Laziness is the obvious problem: it’s hard to make yourself write three pages everyday.  Writing is lonely, isolated work with no instantaneous reward system.  So we come up with a million excuses not to write every day: “I’ll wait for inspiration,” or, “I’d rather plan ahead for what I’m going to write later, instead of writing actual pages today.”  But these are evil temptations.  The best way to ensure that you’ll write something good tomorrow is to write something bad today, and only pages are pages, because pre-writing isn’t the same thing as writing.  You have to write actual pages everyday, period.

Self-esteem is the more hidden danger.  It can sabotage you in one of two ways:  One risk is that you’ll keep writing and writing without knowing or caring that your work isn’t good enough. If you just do the first of the above steps without the second, all those years of work will be in vain.  Publishers get unreadable thousand-word manuscripts in the mail every day.  It’s tragic. You have to be your own toughest critic.

But self-esteem is more likely to wreck you before you get off the ground.  As hard as it is to write good pages, it’s even harder to write bad pages, because your self-esteem gets in the way.  Writing good pages makes you feel good, and you want to keep doing it. By the same token, writing bad pages makes you feel bad, and you desperately want to stop.
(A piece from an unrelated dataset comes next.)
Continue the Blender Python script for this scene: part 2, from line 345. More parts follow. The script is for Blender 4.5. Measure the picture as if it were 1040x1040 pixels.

That is where 99.99% of writers wreck themselves.  They’re unwilling to be bad, and feel bad about it, until they can become better.  They’re unwilling to be like Miles.  If you can master the art of working every day even though it often makes you feel bad, then you’ll make it in this business.  Just try it.

7 comments:

Beth said...

Similar advice about art is to draw every day. I actually got this very practical advice while at pretentious art school, and yet it's been so hard to follow. The downside to a graphic novel is that I get too wrapped up in the story and forget the drawing, or else the opposite happens. Thanks for this reminder!

Sherri said...

Write three NEW pages everyday (at least)... I find that if I keep moving forward and resist the impulse to rewrite or revise yesterday's work, I make actual progress. If you are a harsh self critic on your first "blast" draft... you might end up rewriting those first three pages until the end of time. :)

Jason said...

"Anything worth doing is worth doing poorly."